Costruire, a livello regionale e nazionale, momenti di confronto e scambi di esperienze, per individuare elementi comuni, differenze e possibili forme di mutua collaborazione, per la realizzazione di un fronte attivo nazionale.
Il nostro compito è quello di far valere la volontà di “ciò (e di chi) sta sotto”: favorire la ricostituzione di aree, comunità e movimenti che si riprendano la democrazia che gli è stata scippata dalla “crisi della rappresentanza”, attraverso le pratiche della partecipazione solidale alla politica ma… questo è possibile farlo solo fuori dalle istituzioni e contro il “palazzo”.
Potremmo esercitare il nostro importante diritto di voto, si potrebbe anche partecipare alle elezioni, ma in tutti i casi si deve essere consapevoli che la crisi della democrazia rappresentativa non è un incidente ma una tendenza politica dell’attuale, e ancora lunga, fase economica e sociale.
A questo noi dobbiamo rispondere favorendo la riorganizzazione di aggregazioni capaci di tenere insieme la gestione dei bisogni e l’azione politica autorganizzata, per favorire la diffusione e il radicamento dei conflitti.

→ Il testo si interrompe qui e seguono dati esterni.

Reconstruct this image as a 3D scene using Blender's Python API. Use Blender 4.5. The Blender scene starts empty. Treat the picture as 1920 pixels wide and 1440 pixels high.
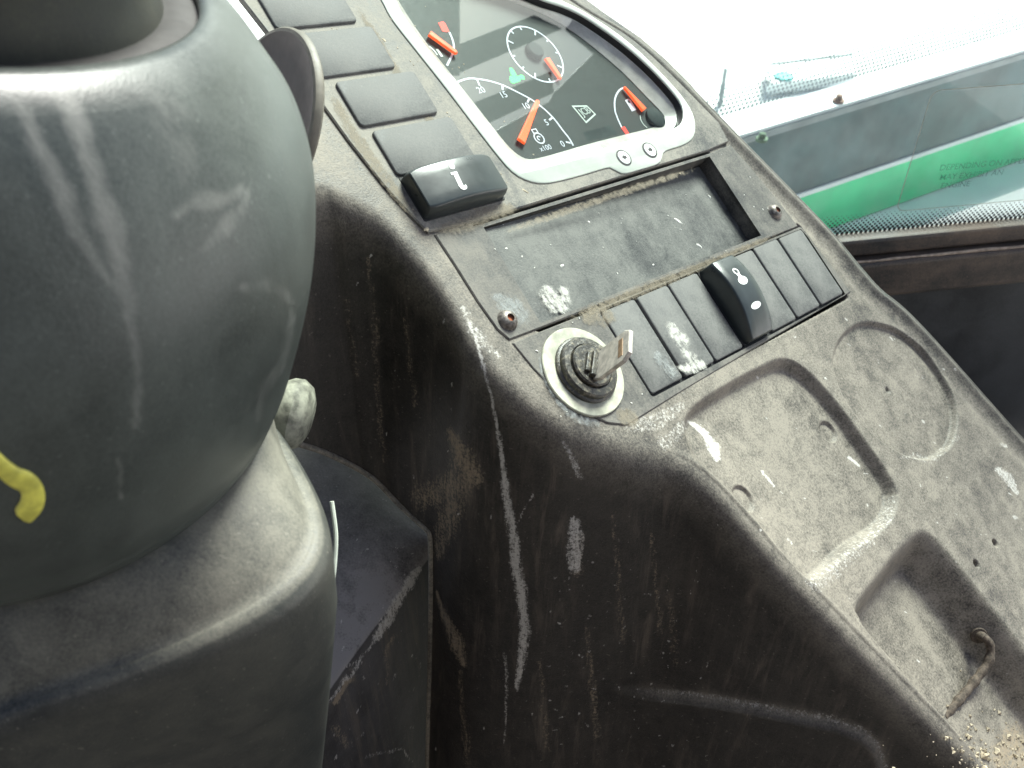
import bpy, bmesh, math, random
import numpy as np
from mathutils import Vector, Matrix
random.seed(7); rng = np.random.default_rng(7)
S = bpy.context.scene
COL = S.collection

# ------------------------------------------------------------------ camera, world, sun, exposure
CAM = np.array([0.0, 0.0, 2.0])
PITCH = math.radians(42.0)
FPX = 1850.0                                     # focal length in photograph pixels (1920 wide)
cd = bpy.data.cameras.new('camera'); cam = bpy.data.objects.new('camera', cd); COL.objects.link(cam)
cam.location = CAM; cam.rotation_euler = (math.pi/2 - PITCH, 0, 0)
cd.sensor_width = 36.0; cd.lens = 36.0*FPX/1920.0; cd.clip_start = 0.02; cd.clip_end = 500
cd.dof.use_dof = True; cd.dof.focus_distance = 0.50; cd.dof.aperture_fstop = 20.0
S.camera = cam
SUN_EL, SUN_AZ = math.radians(48), math.radians(28)      # azimuth measured from +Y towards +X
w = bpy.data.worlds.new('World'); S.world = w; w.use_nodes = True
nt = w.node_tree; bg = nt.nodes['Background']
sky = nt.nodes.new('ShaderNodeTexSky'); sky.sky_type = 'NISHITA'; sky.sun_disc = False
sky.sun_elevation = SUN_EL; sky.sun_rotation = SUN_AZ; sky.dust_density = 3.0; sky.air_density = 1.0; sky.ozone_density = 0.6
nt.links.new(sky.outputs[0], bg.inputs[0]); bg.inputs[1].default_value = 0.075
sl = bpy.data.lights.new('sun', 'SUN'); so = bpy.data.objects.new('sun', sl); COL.objects.link(so)
sl.energy = 4.7; sl.angle = math.radians(24); sl.color = (1.0, 0.975, 0.93)
sd = Vector((math.cos(SUN_EL)*math.sin(SUN_AZ), math.cos(SUN_EL)*math.cos(SUN_AZ), math.sin(SUN_EL)))
so.rotation_euler = sd.to_track_quat('Z', 'Y').to_euler()
S.view_settings.view_transform = 'Standard'; S.view_settings.look = 'None'
S.view_settings.exposure = 1.4; S.view_settings.gamma = 1.0; S.view_settings.use_curve_mapping = False

# ------------------------------------------------------------------ frames: photo pixel -> ray -> plane
cR = np.array([1.0, 0, 0]); cU = np.array([0, math.sin(PITCH), math.cos(PITCH)]); cF = np.array([0, math.cos(PITCH), -math.sin(PITCH)])
def ray(x, y):
    return cR*((x-960)/FPX) + cU*(-(y-720)/FPX) + cF
def at(x, y, t):
    return CAM + ray(x, y)*t
def c2w(v):                                      # camera axes (right, up, back) to world
    return cR*v[0] + cU*v[1] - cF*v[2]
def project(P):                                  # world points (N,3) -> pixels
    Q = P - CAM; d = Q@cF
    return np.stack([960 + FPX*(Q@cR)/d, 720 - FPX*(Q@cU)/d], -1)
A_, B_ = math.radians(41), math.radians(40)
NP = c2w((math.sin(A_)*math.cos(B_), math.sin(A_)*math.sin(B_), math.cos(A_)))   # normal of the dashboard face
DP = 0.325
def pp(x, y, w=0.0):
    r = ray(x, y); return CAM + r*((-DP + w*.001)/(r@NP))
PO = pp(1012, 608); PU = pp(1428, 440) - PO; PU = PU/np.linalg.norm(PU); PV = np.cross(NP, PU)
def L(x, y, w=0.0):                              # pixel -> dashboard coordinates in mm
    q = (pp(x, y, w) - PO)*1000; return (float(q@PU), float(q@PV))
def Ls(pts, w=0.0): return [L(x, y, w) for x, y in pts]
def l2w(q):                                      # dashboard mm -> world
    q = np.asarray(q, float)*.001; return PO + q[..., 0:1]*PU + q[..., 1:2]*PV + q[..., 2:3]*NP
def w2l(P):
    q = (np.asarray(P, float)-PO)*1000; return np.stack([q@PU, q@PV, q@NP], -1)
PM = Matrix(((PU[0], PV[0], NP[0], PO[0]), (PU[1], PV[1], NP[1], PO[1]), (PU[2], PV[2], NP[2], PO[2]), (0, 0, 0, 1)))
CL = w2l(CAM)                                    # the camera's place in dashboard mm

# ------------------------------------------------------------------ node helpers / materials
class NB:
    def __init__(s, name):
        s.m = bpy.data.materials.new(name); s.m.use_nodes = True; s.t = s.m.node_tree; s.t.nodes.clear()
        s.out = s.n('ShaderNodeOutputMaterial')
    def n(s, typ, **kw):
        n = s.t.nodes.new(typ)
        for k, v in kw.items(): setattr(n, k, v)
        return n
    def set(s, sock, v):
        if hasattr(v, 'is_linked') or isinstance(v, bpy.types.NodeSocket): s.t.links.new(v, sock)
        elif v is not None: sock.default_value = v
    def math(s, op, a, b=None, clamp=False):
        n = s.n('ShaderNodeMath', operation=op, use_clamp=clamp); s.set(n.inputs[0], a)
        if b is not None: s.set(n.inputs[1], b)
        return n.outputs[0]
    def coord(s, scale=(1, 1, 1), rot=(0, 0, 0), loc=(0, 0, 0), kind='Object'):
        c = s.n('ShaderNodeTexCoord'); m = s.n('ShaderNodeMapping'); s.t.links.new(c.outputs[kind], m.inputs[0])
        m.inputs['Scale'].default_value = scale; m.inputs['Rotation'].default_value = rot; m.inputs['Location'].default_value = loc
        return m.outputs[0]
    def plumb(s, a, b_, loc=(0, 0, 0)):
        """dashboard coordinates turned so that z runs plumb; a across, b_ along (cells per metre)"""
        c = s.n('ShaderNodeTexCoord'); m = s.n('ShaderNodeMapping', vector_type='TEXTURE'); s.t.links.new(c.outputs['Object'], m.inputs[0])
        m.inputs['Rotation'].default_value = Vector((-PU[2], -PV[2], -NP[2])).to_track_quat('Z', 'Y').to_euler(); m.inputs['Scale'].default_value = (1/a, 1/a, 1/b_); m.inputs['Location'].default_value = loc
        return m.outputs[0]
    def noise(s, scale, detail=3, rough=.55, vec=None, dist=0.0):
        n = s.n('ShaderNodeTexNoise'); n.inputs['Scale'].default_value = scale; n.inputs['Detail'].default_value = detail
        n.inputs['Roughness'].default_value = rough; n.inputs['Distortion'].default_value = dist
        s.t.links.new(vec if vec is not None else s.coord(), n.inputs['Vector']); return n.outputs[0]
    def ramp(s, fac, a, b, lo=0.0, hi=1.0):
        n = s.n('ShaderNodeMapRange', interpolation_type='SMOOTHSTEP', clamp=True); s.set(n.inputs[0], fac)
        n.inputs[1].default_value = a; n.inputs[2].default_value = b; n.inputs[3].default_value = lo; n.inputs[4].default_value = hi
        return n.outputs[0]
    def mix(s, fac, a, b):
        n = s.n('ShaderNodeMix', data_type='RGBA'); s.set(n.inputs[0], fac)
        for sock, v in ((n.inputs[6], a), (n.inputs[7], b)):
            s.set(sock, (*v, 1) if isinstance(v, tuple) and len(v) == 3 else v)
        return n.outputs[2]
    def attr(s, name):
        return s.n('ShaderNodeAttribute', attribute_name=name).outputs['Fac']
    def bump(s, h, strength, dist=.001, nrm=None):
        n = s.n('ShaderNodeBump'); n.inputs['Strength'].default_value = strength; n.inputs['Distance'].default_value = dist
        s.set(n.inputs['Height'], h)
        if nrm is not None: s.set(n.inputs['Normal'], nrm)
        return n.outputs[0]
    def bsdf(s, col, rough=.5, metal=0.0, nrm=None, spec=.5, emit=None, estr=0.0, coat=0.0):
        b = s.n('ShaderNodeBsdfPrincipled'); s.set(b.inputs['Base Color'], (*col, 1) if isinstance(col, tuple) else col)
        s.set(b.inputs['Roughness'], rough); s.set(b.inputs['Metallic'], metal); b.inputs['Specular IOR Level'].default_value = spec
        if nrm is not None: s.set(b.inputs['Normal'], nrm)
        if emit: b.inputs['Emission Color'].default_value = (*emit, 1); b.inputs['Emission Strength'].default_value = estr
        b.inputs['Coat Weight'].default_value = coat
        s.t.links.new(b.outputs[0], s.out.inputs[0]); return b

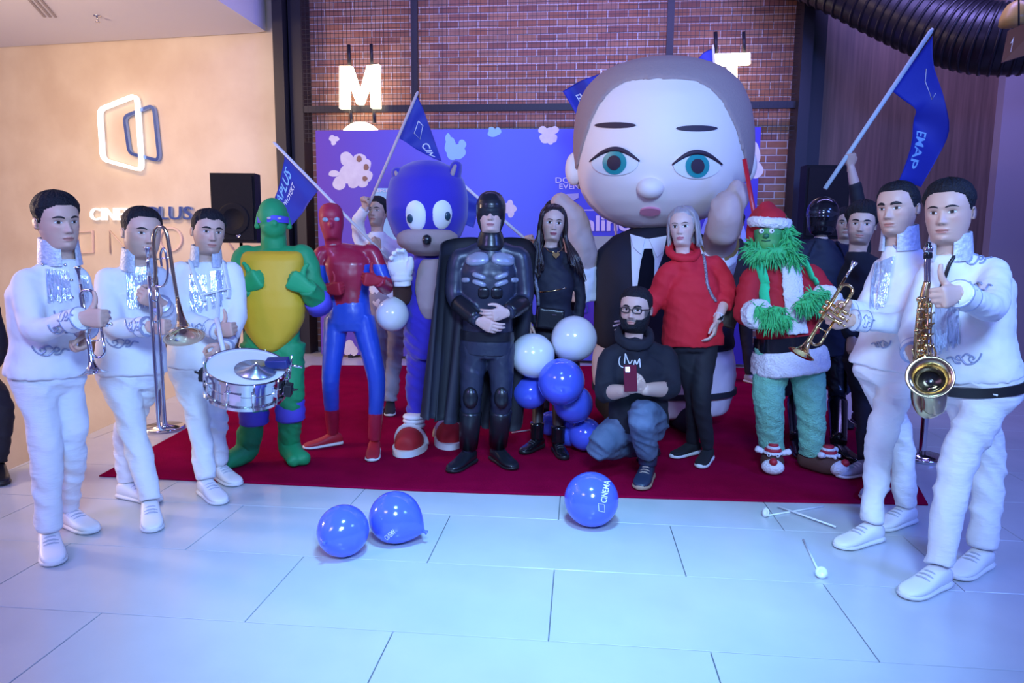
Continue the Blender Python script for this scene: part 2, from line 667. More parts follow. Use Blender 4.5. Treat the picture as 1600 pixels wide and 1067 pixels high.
obj('lamp_shade', g, mat('lamp_hood', (0.62, 0.40, 0.10), 0.4), lampd)
g = Geo()
g.tube([P(1586, 10, 6.2), P(1586, -60, 6.2)], 0.008, 6)
obj('cord', g, M_dark, lampd)

sg = thing('hanging_sign', 'brown hanging direction sign with white arrow at the right edge', 'sign', P(1600, 70, 4.6))
a, b, c, e = P(1567, 97, 4.6), P(1640, 74, 4.4), P(1640, 22, 4.4), P(1577, 47, 4.6)
g = Geo()
g.prism([a, b, c, e], V(0.01, 0.03, 0))
obj('sign_board', g, mat('sign_brown', (0.16, 0.07, 0.05), 0.5), sg, smooth=False)
bx, by = (b - a), (e - a)
nn = -V(0.25, 0.95, 0)
M_print = mat('white_print', (0.85, 0.85, 0.88), 0.6)


def on(u, v):
    return a + bx * u + by * v + nn * 0.006


g = Geo()
g.prism([on(*q) for q in [(0.12, 0.25), (0.165, 0.25), (0.165, 0.55), (0.205, 0.53), (0.14, 0.75), (0.08, 0.53), (0.12, 0.55)]], nn * 0.002)
obj('arrow_mark', g, M_print, sg, smooth=False)
g = Geo()
g.prism([on(*q) for q in [(0.35, 0.28), (0.39, 0.28), (0.425, 0.45), (0.46, 0.28), (0.5, 0.28), (0.46, 0.5), (0.45, 0.66), (0.40, 0.66), (0.39, 0.5)]], nn * 0.002)
obj('walker_mark', g, M_print, sg, smooth=False)
g = Geo()
g.prism([on(0.425 + .03 * math.cos(t), 0.74 + .06 * math.sin(t)) for t in [k * math.pi / 6 for k in range(12)]], nn * 0.002)
obj('walker_head_mark', g, M_print, sg, smooth=False)
g = text_geo('T', lambda u, v: (on(0.56 + 0.12 * u, 0.32 + 0.3 * v), nn))
obj('lettering', g, M_print, sg, smooth=False)
g = Geo()
g.tube([P(1592, 40, 4.6), P(1592, -80, 4.6)], 0.006, 6)
obj('hanger', g, M_dark, sg)

# lit letters hanging in front of the brick
YL = 9.12


def poly_letter(name, label, pts, rods, hole=None):
    root = thing(name, label, 'sign letter', PY(*pts[0], YL))
    g = Geo()
    n = len(pts)
    if hole:
        oo = [PY(*p, YL) for p in pts]
        ii = [PY(*p, YL) for p in hole]
        dy = Vector((0, 0.09, 0))
        g.loft([[p + dy for p in oo], oo, ii, [p + dy for p in ii], [p + dy for p in oo]], caps=False)
    else:
        g.prism([PY(*p, YL) for p in pts], (0, 0.09, 0))
    obj('letter_body', g, M_lamp, root, smooth=False)
    for x0, y0, y1 in rods:
        g = Geo()
        g.tube([PY(x0, y0, YL + 0.05), PY(x0 - 1, y1, YL + 0.05)], 0.022, 8)
        obj('hanging_rod', g, M_dark, root)


poly_letter('letter_m', 'glowing white letter M hanging before the brick wall',
            [(530, 169), (530, 103), (549, 103), (562, 142), (573, 102), (592, 100), (593, 168), (579, 168), (578, 130), (566, 162), (557, 162), (545, 130), (545, 169)],
            [(546, 103, 70), (581, 101, 69)])
circ = [(563 + 34 * math.cos(a), 224 + 34 * math.sin(a)) for a in [i * math.pi / 16 for i in range(32)]]
cin = [(563 + 18 * math.cos(a), 224 + 18 * math.sin(a)) for a in [i * math.pi / 16 for i in range(32)]]
poly_letter('letter_o', 'glowing round letter rising behind the top edge of the backdrop', circ, [(549, 192, 172), (585, 192, 172)], cin)
poly_letter('letter_t', 'glowing white letter T beside the giant head on the brick wall',
            [(1139, 160), (1138, 101), (1118, 101), (1117, 84), (1172, 82), (1173, 99), (1152, 100), (1152, 160)],
            [(1119, 84, 50), (1163, 83, 50)])

# wall logo and lettering
M_neon = mat('neon_white', (0.95, 0.95, 1), 0.4, emit=((0.95, 0.97, 1.0), 0.9))
M_bluem = mat('blue_metal', (0.25, 0.40, 0.85), 0.2, 0.8)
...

Bisogna avere il coraggio di accettare che, in questa fase, altre sono le priorità. Il tempo e le risorse, dedicate a fare politica all’interno delle istituzioni saranno energie sottratte alla costruzione paziente di un processo che deve avere come protagonisti le persone che stanno in fondo e i loro bisogni.
Voterò anch’io, per non rinunciare ad un diritto conquistato faticosamente.
Voterò per la sinistra antagonista perché ha scelto di stare con gli ultimi, con quelli che non hanno voce, ma voterò con la consapevolezza che in politica le cose importanti sono altre!